Labour's Wes Streeting, who backed the amendment, said the vote had "clarified" Labour's official position but he was "surprised and disappointed" at the outcome.

"I don't believe that Labour can achieve our objectives of tariff-free, barrier-free access to the single market, and a jobs-first Brexit, outside of membership of the the single market," he told Radio 4's World at One.

But Stephen Kinnock, who like many Labour MPs did not take part in the vote, said the decision to fire the rebels was "regrettable" but "had to be done".

"I suppose I'm quite old-fashioned on this stuff," he told the BBC. "If you have a frontbench amendment and a backbench amendment and you are whipped in a certain way, if you are a frontbencher and you don't follow the whip there is only one conclusion that can be drawn from that."
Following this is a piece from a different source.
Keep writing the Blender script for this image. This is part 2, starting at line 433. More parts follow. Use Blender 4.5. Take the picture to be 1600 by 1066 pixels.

Mr Corbyn has committed to leaving the single market after Brexit. A Labour amendment proposed by shadow chancellor John McDonnell was defeated by 323 to 297.

It called for Brexit to deliver the "exact same benefits" as the EU single market and customs union, as well as scrapping tuition fees, increasing public spending and ending the public sector pay cap.

'Very disappointed'

Labour MP Hilary Benn told the BBC: "I think we recognise that membership of the single market creates a difficulty because... you can't control free movement if you are in the single market.

"The policy on which we fought the election was to say that we wish to retain the benefits of the single market and the customs union.

"I think if the reference to the single market had not been in Chuka's amendment then you would've seen a different outcome."

Unison's general secretary Dave Prentis was very critical of Mr Umunna's amendment, saying it was "totally inappropriate for Labour MPs to create a split over Europe" and "utterly self-defeating to become bogged down in the worst kind of gesture politics".

The government survived its first major Parliamentary test when MPs voted 323 to 309 in favour of the Queen's Speech - the government's package of legislation - which was stripped back after the Tories lost their Commons majority.

The Democratic Unionist Party's 10 MPs had agreed to support the measures as part of a deal with the Tories.